Forest of Dean & Wye Valley

So long, Bill: A tribute to Bill Punt

In A.Graham, Obiturary on March 5, 2012 at 1:16 pm

Clarion Editor-in-chief, Alistair Graham, leads the tribute to the socialist, trade unioninst, champion of the pensioners’ cause – and long time Clarion friend of the Clarion.

There must be many folk who missed Bill Punt when he left the Forest some six years at the age of 90. And many folk will have been sorry to hear of his death at the end of last year.

He made many friends – and some enemies, too, as he never suffered fools gladly (as the saying goes). But he was passionate in his beliefs, warm-hearted, and devoted to his family.

Bill was an active member of the TGWU, ever since his days as a tram driver on the streets of London just after the war. He served on the union committee at the New Cross tram depot and then went on to serve on the buses, until in 1961 he became a full-time trade union official at the Covent Garden fruit and vegetable market where he worked until retirement in the early 1980s.


Bill and his wife Lou chose to retire to the Forest, setting up home first in Aylburton and later in Lydney. One of his first moves was to set up a branch of the British Pensioners’ Trade Union Action Association (as it was then called) in the Lydney area – a non-party political organisation dedicated to campaigning for the rights of pensioners. It became a thorn in the side of Paul Marland, then the Forest’s Tory MP – particularly during the campaign against VAT on fuel payments.

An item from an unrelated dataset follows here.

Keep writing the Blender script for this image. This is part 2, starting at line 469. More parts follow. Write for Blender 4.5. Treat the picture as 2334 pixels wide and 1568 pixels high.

Despite implacable opposition to the Blairite policies of the “New Labour” Government, Bill always refused to leave the Labour Party. He saw it as his party, hi-jacked by those who sought to distort or reverse its basic principles. It was this rebellious, stubborn streak which endeared him to some – whilst irritating others!

Bill worked tirelessly through the Labour Party for the election of Diana Organ, who finally beat Paul Marland to become MP for the Forest in 1997. Her election must have owed something to the work of Bill and his fellow pensioners.

Many will remember how he organised trips down to Tolpuddle, to the “Levellers’ Day” events in Burford, or to pensioners’ rallies in London – and how he mobilised us all. It was difficult to say no to Bill!


His disillusion with the Labour hierarchy began in 1997, with the “re-branding” of the Party, the dropping of “Clause 4” from the constitution, and the election of the Blair Government. He saw it as a betrayal of much of what he had he had fought for, for so many years. For Bill, the song “Things Will Only Get Better” was a mockery, and he became a bitter critic of the Government’s policies.

His views were expressed in a piece that he wrote for the Clarion in 2005, shortly before he left us:

“My party right or wrong? Castration of the trade unions? Who could ask for more!

“When will we return to the movement’s maxim, organise, educate and agitate, instead of acting merely as electioneering fodder and trailing behind the dictats of leadership like castrated poodles?”

Bill was a firm supporter of the Clarion and was a member of its editorial group from the very beginning, in 1996. His hard hitting articles and reports – often laced with his own brand of humour – became a familiar part of the paper. And he continued to contribute for some time after he moved to Kent.

He resigned as secretary of the Lydney pensioners’ group in 2001. His wife and loyal partner, Lou, died in the same year.

After living in the Forest for over twenty years, Bill had become part of its very fabric. But he had been born and bred in Bermondsey and as a youth worked in the local Cross & Blackwell factory, before being called up for service in the Army during the last war. Shortly after being sent to Africa, he was taken prisoner, and spent some years in prison camps before escaping during the chaos that followed the Allied advance after the D-Day landings.

He and a mate hid by day and travelled westward by night, avoiding any entanglement with the retreating Germans – until they discovered that for several days they had been escaping through British held territory. “It was then we thought it was time to give ourselves up,” said Bill.

Just one of the anecdotes of a full life that Bill liked to tell us!


* * * * * * * * * * * * * * * * *


We were also sorry to hear of the death of Alice Bates, a long-time subscriber to the Clarion, one-time editor of  the Pensioner magazine, and an active campaigner in the pensioners’ movement in Manchester.

As her daughter Sylvia wrote, “she was a positive and cheerful person to the end.”